A novel labyrinth-type structure enhancing sound insulation properties with acoustic black hole and Herschel-Quincke tube principles

This study proposes a labyrinth-type structure integrating acoustic black hole (ABH) and Herschel-Quincke (HQ) tube principles to achieve noise reduction without compromising ventilation capabilities. The structure directs sound waves toward the ABH outlet through a geometrically tailored profile before channeling them into a labyrinth loop. Locally interconnecting the labyrinth loops forms an HQ tube. To investigate the noise reduction mechanism, a theoretical model was developed using the transfer matrix method, and a numerical simulation was performed via the finite element method.
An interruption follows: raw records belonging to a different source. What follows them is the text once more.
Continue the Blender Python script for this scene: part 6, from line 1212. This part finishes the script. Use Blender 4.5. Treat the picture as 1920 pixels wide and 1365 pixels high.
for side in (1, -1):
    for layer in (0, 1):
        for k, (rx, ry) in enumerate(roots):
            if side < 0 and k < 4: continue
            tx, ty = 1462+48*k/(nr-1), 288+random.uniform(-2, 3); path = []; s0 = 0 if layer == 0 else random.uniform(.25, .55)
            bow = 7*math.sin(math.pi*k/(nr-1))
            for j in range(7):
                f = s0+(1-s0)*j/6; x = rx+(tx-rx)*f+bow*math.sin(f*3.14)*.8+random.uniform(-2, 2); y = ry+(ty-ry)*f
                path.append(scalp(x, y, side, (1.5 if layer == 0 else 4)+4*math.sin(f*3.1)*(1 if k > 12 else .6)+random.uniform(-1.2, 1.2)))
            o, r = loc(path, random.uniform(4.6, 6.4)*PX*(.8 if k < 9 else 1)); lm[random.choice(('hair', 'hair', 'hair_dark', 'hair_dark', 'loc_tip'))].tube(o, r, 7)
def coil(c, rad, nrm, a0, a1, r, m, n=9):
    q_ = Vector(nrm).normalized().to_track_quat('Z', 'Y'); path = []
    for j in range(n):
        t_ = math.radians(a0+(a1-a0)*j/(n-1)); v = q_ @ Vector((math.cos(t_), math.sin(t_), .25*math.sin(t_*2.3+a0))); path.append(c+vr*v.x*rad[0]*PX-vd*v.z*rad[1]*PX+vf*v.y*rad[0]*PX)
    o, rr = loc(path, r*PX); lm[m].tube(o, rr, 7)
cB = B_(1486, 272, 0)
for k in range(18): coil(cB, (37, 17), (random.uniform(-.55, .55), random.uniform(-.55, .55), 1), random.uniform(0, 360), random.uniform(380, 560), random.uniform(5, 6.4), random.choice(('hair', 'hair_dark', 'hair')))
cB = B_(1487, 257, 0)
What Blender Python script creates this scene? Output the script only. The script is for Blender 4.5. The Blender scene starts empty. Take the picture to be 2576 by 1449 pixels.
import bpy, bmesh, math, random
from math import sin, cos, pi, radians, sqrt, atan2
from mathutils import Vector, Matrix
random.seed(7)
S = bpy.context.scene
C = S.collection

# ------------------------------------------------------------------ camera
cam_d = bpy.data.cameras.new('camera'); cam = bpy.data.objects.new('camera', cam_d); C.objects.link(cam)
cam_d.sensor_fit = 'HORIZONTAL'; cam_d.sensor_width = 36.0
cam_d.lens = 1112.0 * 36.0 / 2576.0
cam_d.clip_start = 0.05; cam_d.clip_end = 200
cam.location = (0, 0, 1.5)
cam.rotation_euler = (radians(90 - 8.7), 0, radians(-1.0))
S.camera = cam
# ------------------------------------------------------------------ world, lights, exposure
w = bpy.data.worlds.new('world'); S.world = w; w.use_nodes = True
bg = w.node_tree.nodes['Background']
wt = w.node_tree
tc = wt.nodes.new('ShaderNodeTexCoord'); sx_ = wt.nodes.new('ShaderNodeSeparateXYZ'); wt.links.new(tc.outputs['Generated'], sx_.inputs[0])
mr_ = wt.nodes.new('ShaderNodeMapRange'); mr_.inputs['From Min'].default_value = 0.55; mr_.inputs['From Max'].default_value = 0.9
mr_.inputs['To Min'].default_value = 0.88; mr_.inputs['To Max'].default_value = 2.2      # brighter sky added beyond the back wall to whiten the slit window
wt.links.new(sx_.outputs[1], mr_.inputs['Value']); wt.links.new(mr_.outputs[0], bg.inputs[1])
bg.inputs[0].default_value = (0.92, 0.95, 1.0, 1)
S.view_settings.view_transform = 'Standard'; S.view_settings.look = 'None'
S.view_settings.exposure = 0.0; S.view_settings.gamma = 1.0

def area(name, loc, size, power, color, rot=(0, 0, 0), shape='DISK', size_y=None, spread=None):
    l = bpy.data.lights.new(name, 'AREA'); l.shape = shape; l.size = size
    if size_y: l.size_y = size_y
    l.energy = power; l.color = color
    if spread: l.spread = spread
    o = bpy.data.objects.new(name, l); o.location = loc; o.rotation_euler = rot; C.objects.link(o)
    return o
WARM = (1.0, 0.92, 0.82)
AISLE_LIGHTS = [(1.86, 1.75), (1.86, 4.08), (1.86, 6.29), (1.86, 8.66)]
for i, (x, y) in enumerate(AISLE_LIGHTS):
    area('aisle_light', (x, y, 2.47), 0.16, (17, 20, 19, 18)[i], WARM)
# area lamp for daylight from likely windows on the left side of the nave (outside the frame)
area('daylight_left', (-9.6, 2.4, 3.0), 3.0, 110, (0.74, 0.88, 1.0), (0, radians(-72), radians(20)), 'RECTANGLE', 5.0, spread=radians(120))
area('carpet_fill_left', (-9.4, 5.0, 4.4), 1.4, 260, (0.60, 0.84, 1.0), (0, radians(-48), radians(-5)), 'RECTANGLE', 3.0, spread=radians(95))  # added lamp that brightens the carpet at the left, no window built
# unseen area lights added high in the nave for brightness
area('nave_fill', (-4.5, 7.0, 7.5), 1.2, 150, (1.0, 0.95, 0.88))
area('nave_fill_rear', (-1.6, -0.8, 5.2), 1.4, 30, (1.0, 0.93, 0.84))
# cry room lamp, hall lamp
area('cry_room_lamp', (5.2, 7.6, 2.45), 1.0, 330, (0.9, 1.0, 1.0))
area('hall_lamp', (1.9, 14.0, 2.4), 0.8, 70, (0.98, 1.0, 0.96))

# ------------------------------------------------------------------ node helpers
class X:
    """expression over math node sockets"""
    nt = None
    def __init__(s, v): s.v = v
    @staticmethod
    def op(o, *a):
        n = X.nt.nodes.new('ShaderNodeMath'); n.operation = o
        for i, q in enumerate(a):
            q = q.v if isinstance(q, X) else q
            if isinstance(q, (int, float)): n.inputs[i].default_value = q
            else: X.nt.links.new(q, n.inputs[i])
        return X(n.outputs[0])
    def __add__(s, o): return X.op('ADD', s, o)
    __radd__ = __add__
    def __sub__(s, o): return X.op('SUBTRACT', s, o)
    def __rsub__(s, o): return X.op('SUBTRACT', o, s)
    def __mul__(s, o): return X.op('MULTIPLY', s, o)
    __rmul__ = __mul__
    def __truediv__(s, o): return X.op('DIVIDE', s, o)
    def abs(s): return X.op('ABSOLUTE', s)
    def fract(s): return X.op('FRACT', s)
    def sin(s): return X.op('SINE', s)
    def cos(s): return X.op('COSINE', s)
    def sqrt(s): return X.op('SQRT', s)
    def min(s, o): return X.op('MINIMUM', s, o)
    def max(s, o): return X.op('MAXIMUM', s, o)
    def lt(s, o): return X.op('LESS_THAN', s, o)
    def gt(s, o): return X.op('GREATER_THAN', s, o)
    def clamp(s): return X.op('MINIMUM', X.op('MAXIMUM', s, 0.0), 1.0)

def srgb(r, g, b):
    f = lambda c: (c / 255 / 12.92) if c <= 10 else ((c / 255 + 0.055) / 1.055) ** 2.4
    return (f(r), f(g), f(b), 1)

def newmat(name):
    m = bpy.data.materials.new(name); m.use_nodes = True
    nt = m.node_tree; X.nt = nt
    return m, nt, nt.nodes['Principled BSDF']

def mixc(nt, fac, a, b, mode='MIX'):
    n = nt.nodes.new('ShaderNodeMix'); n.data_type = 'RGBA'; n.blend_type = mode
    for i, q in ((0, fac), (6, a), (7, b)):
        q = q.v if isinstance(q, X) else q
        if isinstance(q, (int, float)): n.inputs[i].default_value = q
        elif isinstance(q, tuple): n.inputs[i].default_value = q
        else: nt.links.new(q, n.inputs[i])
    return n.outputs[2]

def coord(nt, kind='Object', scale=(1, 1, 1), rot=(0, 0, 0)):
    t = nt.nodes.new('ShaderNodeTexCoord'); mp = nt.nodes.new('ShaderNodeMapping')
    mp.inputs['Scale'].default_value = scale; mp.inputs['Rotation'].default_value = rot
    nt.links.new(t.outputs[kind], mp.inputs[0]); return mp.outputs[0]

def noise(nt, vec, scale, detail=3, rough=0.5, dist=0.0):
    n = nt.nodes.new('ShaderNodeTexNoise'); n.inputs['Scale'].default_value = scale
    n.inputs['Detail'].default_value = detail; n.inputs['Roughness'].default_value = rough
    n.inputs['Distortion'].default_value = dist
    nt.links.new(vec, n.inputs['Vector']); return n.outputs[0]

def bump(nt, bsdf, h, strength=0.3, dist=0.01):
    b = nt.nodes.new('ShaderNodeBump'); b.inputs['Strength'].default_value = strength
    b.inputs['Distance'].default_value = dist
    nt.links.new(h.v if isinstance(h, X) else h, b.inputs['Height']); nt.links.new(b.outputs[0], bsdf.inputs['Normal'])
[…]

To validate the theoretical and numerical models, a prototype was fabricated with 3D printing technique, and impedance tube experiment was conducted. The results indicate that the ABH enhances the structure’s noise reduction capability, while the HQ tube efficiently attenuates low-frequency noise. Parametric analysis demonstrated that structural modifications-including ABH wall curvature, ABH outlet radius, and HQ tube length-significantly influence noise reduction performance and effective frequency range. Experimental results exhibited excellent agreement with numerical simulation, confirming the design effectiveness. This innovative labyrinth-type structure provides a viable solution for noise control in industrial applications requiring concurrent ventilation and acoustic attenuation.